■ PROVIDED MATERIAL
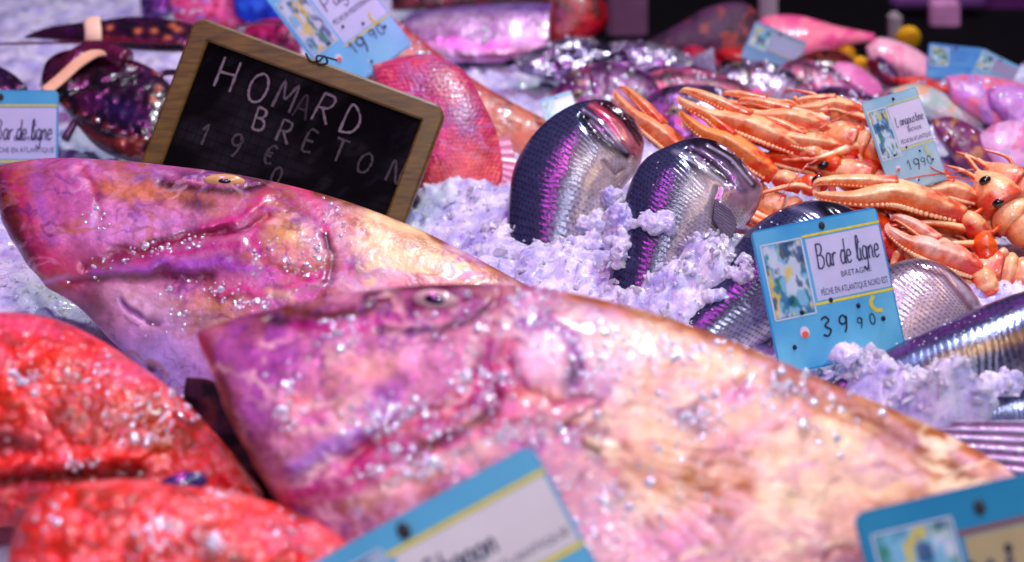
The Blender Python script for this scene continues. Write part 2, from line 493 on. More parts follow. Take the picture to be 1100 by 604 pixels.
def ice_chunks(bed):
    xs, ys, Z = bed
    bmi = bmesh.new(); bmesh.ops.create_icosphere(bmi, subdivisions=1, radius=1)
    V0 = np.array([v.co[:] for v in bmi.verts]); F0 = [tuple(v.index for v in f.verts) for f in bmi.faces]; bmi.free()
    VX = np.array([(1, 1, 1), (-1, 1, 1), (-1, -1, 1), (1, -1, 1), (1, 1, -1), (-1, 1, -1), (-1, -1, -1), (1, -1, -1),
                   (1.3, 0, 0), (0, 1.3, 0), (-1.3, 0, 0), (0, -1.3, 0), (0, 0, 1.2), (0, 0, -1.2)], float) * 0.7
    FX = [(12, 0, 1), (12, 1, 2), (12, 2, 3), (12, 3, 0), (13, 5, 4), (13, 6, 5), (13, 7, 6), (13, 4, 7), (8, 0, 3), (8, 3, 7), (8, 7, 4), (8, 4, 0),
          (9, 1, 0), (9, 0, 4), (9, 4, 5), (9, 5, 1), (10, 2, 1), (10, 1, 5), (10, 5, 6), (10, 6, 2), (11, 3, 2), (11, 2, 6), (11, 6, 7), (11, 7, 3)]
    b = MB()

    def put(c, s):
        q = rng.normal(size=4); q /= np.linalg.norm(q)
        w_, x_, y_, z_ = q
        R = np.array([[1 - 2 * (y_ * y_ + z_ * z_), 2 * (x_ * y_ - z_ * w_), 2 * (x_ * z_ + y_ * w_)],
                      [2 * (x_ * y_ + z_ * w_), 1 - 2 * (x_ * x_ + z_ * z_), 2 * (y_ * z_ - x_ * w_)],
                      [2 * (x_ * z_ - y_ * w_), 2 * (y_ * z_ + x_ * w_), 1 - 2 * (x_ * x_ + y_ * y_)]])
        VV, FF = (V0, F0) if rng.random() < 2 else (VX, FX)
        sh = VV * (s * rng.uniform(0.3, 1.6, 3) * (np.array([1, 1, .4]) if s > 0.0026 else 1)) * (1 + rng.normal(0, 0.15, VV.shape))
        b.add(c + sh @ R.T, FF, (1, 1, 1))

    def zat(x, y):
        i = min(len(xs) - 1, int(np.searchsorted(xs, x))); j = min(len(ys) - 1, int(np.searchsorted(ys, y)))
        return Z[i, j]
    for k in range(4200):                         # loose grains over the bed
        px = rng.uniform(-40, 1140); py = 60 + 420 * rng.random() ** 0.8
        p = on_z(np.array(px), np.array(py), 0.0)
        s = 0.0006 * rng.uniform(0.1, 1) ** -0.85
        z = zat(p[0], p[1])
        put(np.array([p[0], p[1], z + s * 0.2]), s)
    n_loose, f_loose, v_loose = len(b.V), len(b.F), b.n
    for (px, py, z, sg) in MOUNDS[:13]:
        c = on_z(px, py, z)
        for k in range(int(30 + sg * 2200)):
            x = c[0] + rng.normal(0, sg * 1.1); y = c[1] + rng.normal(0, sg * 1.1)
            s = 0.0006 * rng.uniform(0.1, 1) ** -0.85
            put(np.array([x, y, zat(x, y) + s * 0.3]), s)
    V2, F2 = ico(); sl = MB()
    for (px, py, rx, ry, plane, off, n) in CLUMPS:
        for k in range(max(6, int(n / 8))):
            ax = rng.normal(0, 0.42); ay = rng.normal(0, 0.42)
            p = plane.hit(np.array(px + ax * rx), np.array(py + ay * ry), np.array(off - 0.004 - 0.010 * min(1, ax * ax + ay * ay)))
            rr = rng.uniform(0.003, 0.0066); q = V2 * 1.7 + rng.uniform(-50, 50, 3)
            nz = fbm(q[:, 0] + q[:, 2], q[:, 1] - q[:, 2] * .7, k, 3)
            sl.add(p + V2 * rr * (1 + 1.1 * nz)[:, None] * rng.uniform(.6, 1.3, 3), F2, (1, 1, 1))
    for (px, py, rx, ry, plane, off, n) in CLUMPS:    # handfuls of ice thrown over the fish
        for k in range(int(n * 1.2)):
            ax = rng.normal(0, 0.5); ay = rng.normal(0, 0.5)
            o_ = off * (1 - 0.5 * min(1, ax * ax + ay * ay)) + rng.uniform(-0.006, 0.003)
            p = plane.hit(np.array(px + ax * rx), np.array(py + ay * ry), np.array(o_))
            put(p, 0.0007 * rng.uniform(0.12, 1) ** -0.85)
    sl.V += b.V[n_loose:]; sl.C += b.C[n_loose:]
    sl.F = sl.F + [tuple(q - v_loose + sl.n for q in f) for f in b.F[f_loose:]]
    b.V, b.C, b.F = b.V[:n_loose], b.C[:n_loose], b.F[:f_loose]; b.n = v_loose
    os_ = sl.build('packed_slush', M_ice, None)
    md = os_.modifiers.new('melt', 'REMESH'); md.mode = 'VOXEL'; md.voxel_size = 0.0010; md.use_smooth_shade = True
    for nm_, sc_, st_ in (('coarse_slush', 0.0075, 0.0050), ('fine_slush', 0.0026, 0.0026)):
        tx = bpy.data.textures.new(nm_, 'CLOUDS'); tx.noise_scale = sc_; tx.noise_depth = 3
        md = os_.modifiers.new(nm_, 'DISPLACE'); md.texture = tx; md.texture_coords = 'LOCAL'; md.strength = st_; md.mid_level = 0.55
    os_['label'] = 'packed slush thrown over the flanks of the sea bass'; os_['category'] = 'ice'; os_['kind'] = 'stuff'
    solid, b = b, MB()
    spots = [(on_z(m_[0], m_[1], m_[2]), m_[3]) for m_ in MOUNDS[:17]]
    for k in range(420):
        c, sg = spots[rng.integers(len(spots))]
        x = c[0] + rng.normal(0, sg * 1.4); y = c[1] + rng.normal(0, sg * 1.4)
        put(np.array([x, y, zat(x, y) + 0.0012]), rng.uniform(0.0022, 0.0046))
    for k in range(160):
        p = on_z(np.array(rng.uniform(450, 1090)), np.array(rng.uniform(180, 440)), 0.01)
        put(np.array([p[0], p[1], zat(p[0], p[1]) + 0.0012]), rng.uniform(0.002, 0.004))
    oc = b.build('ice_chips', M_glass, None, smooth=False)
    oc['label'] = 'clear wet ice chips lying on the crushed ice around the sea bass'; oc['category'] = 'ice'; oc['kind'] = 'stuff'
    b = solid
    o = b.build('crushed_ice', M_chunk, None, smooth=False)
    o['label'] = 'loose crushed ice scattered between and over the fish'
    o['category'] = 'ice'
    o['kind'] = 'stuff'


# ================================================================== LIGHT
def area(name, loc, target, size, energy, color, size_y=None):
    l = bpy.data.lights.new(name, 'AREA'); l.energy = energy; l.color = color
    l.shape = 'RECTANGLE' if size_y else 'DISK'; l.size = size
    if size_y: l.size_y = size_y
    o = bpy.data.objects.new(name, l); COL.objects.link(o)
    o.location = loc
    o.rotation_euler = (Vector(target) - Vector(loc)).to_track_quat('-Z', 'Y').to_euler()
    return o


w = bpy.data.worlds.new('World'); scene.world = w; w.use_nodes = True
w.node_tree.nodes['Background'].inputs[0].default_value = (0.36, 0.30, 0.70, 1)
w.node_tree.nodes['Background'].inputs[1].default_value = 0.12


def tube_lamp(name, x, z, energy, color, wd=0.05, y0=-0.5, y1=1.6):
    l = bpy.data.lights.new(name, 'AREA'); l.shape = 'RECTANGLE'; l.size = wd; l.size_y = y1 - y0; l.energy = energy; l.color = color
    o = bpy.data.objects.new(name, l); COL.objects.link(o)
    o.location = (x, (y0 + y1) / 2, z)
    return o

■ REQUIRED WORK
Pick out lines containing the word "scene", each one as written.

■ THE ANSWER
The Blender Python script for this scene continues. Write part 2, from line 493 on. More parts follow. Take the picture to be 1100 by 604 pixels.
w = bpy.data.worlds.new('World'); scene.world = w; w.use_nodes = True